Mais "le numérique ne coûte pas moins cher", affirme Célia Rosentraub, présidente des Éditeurs d’éducation et présidente de Hachette Livre. Et puis, "peu de lycées disposent aujourd’hui de la bande passante nécessaire à l’usage du livre numérique" et "il faut également équiper tous les élèves en matériel informatique", ajoute-t-elle. De plus, le numérique nécessite une maintenance permanente.
Les communes et les départements aussi
Les communes et les départements auraient toute leur place dans la concertation. Les Éditeurs d’éducation estiment quant à eux qu’"à l’aune du XXIe siècle", "il est temps de repenser" la loi Haby pour le collège ainsi que le décret de 1890 pour le primaire.

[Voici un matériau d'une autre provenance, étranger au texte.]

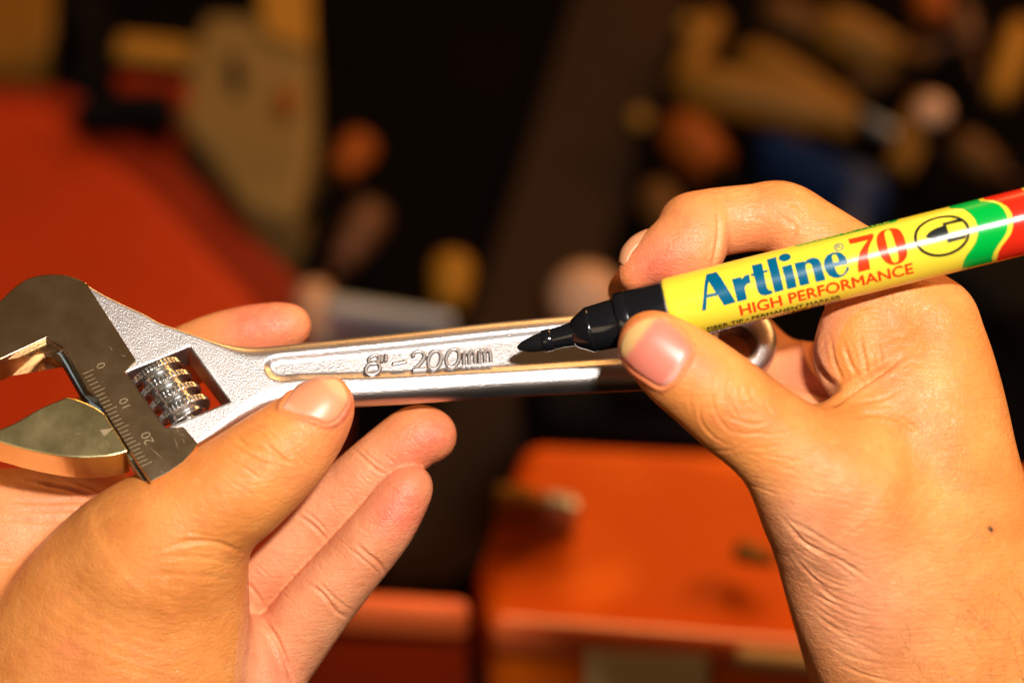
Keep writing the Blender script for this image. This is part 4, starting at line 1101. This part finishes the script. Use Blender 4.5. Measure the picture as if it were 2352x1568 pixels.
for i in range(40):
    cx = random.uniform(300, 1250); cy = random.uniform(100, 1100); ln = random.uniform(90, 220); an = .22 + (cy - 500) / 3500
    cw([(cx - ln / 2, cy - ln / 2 * an), (cx, cy + random.uniform(-6, 6)), (cx + ln / 2, cy + ln / 2 * an)], 2.8, .006)
blR = [(1490, 615, 75, 0, .8, -9, 1.25), (1560, 590, 60, 0, .45, -9, 1.25), (1900, 850, 200, 1, .9, -9, .8), (2000, 780, 160, 1, .75, -9, 1.0), (1850, 860, 60, 0, .35, -9, -.8), (2050, 860, 60, 0, .35),
       (1580, 560, 130, 1, .5, -9, 1.25), (1750, 560, 110, 1, .5, -9, 1.25), (1900, 1300, 150, 1, .7), (1980, 1450, 170, 1, .7), (1820, 1180, 90, 1, .6), (1960, 1130, 70, 0, .2), (1470, 850, 50, 0, .4, .5, 9),
       (1600, 830, 50, 0, .35, .5, 9), (1690, 960, 60, 0, .15, .5, 9), (2274, 1213, 6.0, 2, 1.0), (2278, 1218, 4.0, 2, .8), (2040, 750, 40, 0, .3)]
vd, tintR, NR_ = paint_and_crease(v, fq, crR, blR, 0.0, [(nailR, .8, 9)])
baseR = P(2200, 1560, -1.0)
rh = mesh_obj('hand', vd - baseR, fq, SKIN_R, matrix=M @ Matrix.Translation(Vector(baseR) * .01))
tag(rh, 'right hand gripping the yellow marker between thumb and bent index finger', 'hand', 'hands at work')
set_tint(rh, tintR)
make_nail(nailR, v, fq, rh, baseR, (-.79, -.61), ((.62, .17, .115), (.62, .36, .13), (.72, .46, .38)), .028)
# edge of the index fingernail, behind the fingertip
nv_, nf_, nt_ = [], [], []
pl_ = smooth_pts([(1430, 606), (1440, 580), (1462, 553), (1492, 531)], 6); out = np.array([-.76, -.65])
for i, p in enumerate(pl_):
    t = i / (len(pl_) - 1); hgt = 9 * math.sin(math.pi * (.12 + .88 * t)) ** .6 + 1
    for k in range(13):
        w_ = math.radians(-70 + 140 * k / 12)
        pp = p + out * (hgt + 34 * (math.cos(w_) - 1))
        c_ = P(pp[0], pp[1], -.14 + .42 * math.sin(w_)); nv_.append(c_ - baseR); nt_.append((.62, .27, .13, 1))
for i in range(len(pl_) - 1):
    for k in range(12): nf_.append((i * 13 + k, i * 13 + k + 1, (i + 1) * 13 + k + 1, (i + 1) * 13 + k))
fno = mesh_obj('fingernail', nv_, nf_, NAIL, rh); set_tint(fno, np.array(nt_))
fs_ = fno.modifiers.new('thickness', 'SOLIDIFY'); fs_.thickness = .0012; fs_.offset = 0
# hairs on the wrist
bvh = local_bvh(vd, fq, np.array([2000, 1250]), np.array([2450, 1700]))
hv, hf = [], []
def surf(px, py):
    o = Vector((0, 0, D)); d = (Vector(P(px, py, 0)) - o).normalized()
    hit, n, _, _ = bvh.ray_cast(o, d); return hit, n
for i in range(95):
    x = random.uniform(2050, 2350); y = random.uniform(1300, 1570)
    if x < 2350 - (y - 1270) * 1.1 and random.random() < .75: continue
    ang = math.radians(random.gauss(80 if i % 3 else 35, 14)); ln = random.uniform(22, 70); cv = random.uniform(-.5, .5)
    prev = None; pts = []
    for k in range(7):
        t = k / 6; a_ = ang + cv * t
        xx = x + math.cos(a_) * ln * t; yy = y + math.sin(a_) * ln * t
        hit, n = surf(xx, yy)
        if hit is None: break
        pts.append(np.array(hit + n * (.012 + .05 * math.sin(t * math.pi * .8))))
    if len(pts) < 4: continue
    for k, p in enumerate(pts):
        rad = .0030 * (1 - .75 * k / len(pts))
        for w_ in range(3): hv.append(p - baseR + rad * np.array([math.cos(w_ * 2.094), math.sin(w_ * 2.094), .3 * w_]))
    o = len(hv) - 3 * len(pts)
    for k in range(len(pts) - 1):
        for w_ in range(3):
            hf.append((o + k * 3 + w_, o + k * 3 + (w_ + 1) % 3, o + k * 3 + 3 + (w_ + 1) % 3, o + k * 3 + 3 + w_))
ho = mesh_obj('arm_hair', hv, hf, HAIR, rh); ho['kind'] = 'stuff'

Depuis le décret du 29 janvier 1890, les communes prennent en effet en charge le financement des manuels au primaire. Du côté des départements, selon la loi Haby de 1975, c'est l’État qui finance l’achat des manuels scolaires des collégiens. Mais les choses pourraient changer. Jean-Michel Blanquer n'avait-il pas déclaré il y a un an, devant la commission des finances du Sénat (voir notre article du 9 novembre 2017) : "Il n'est pas logique que le ministère de l'Éducation nationale finance les manuels scolaires des collèges alors que pour les autres niveaux, écoles et lycées, cela relève des communes et des régions."
*L’association Les Éditeurs d’éducation (anciennement "Savoir Livre"), a été fondée en 1985 par Belin, Bordas, Hachette, Hatier, Magnard et Nathan. Elle regroupe aujourd’hui plus d’une vingtaine de maisons ou marques d’édition scolaires.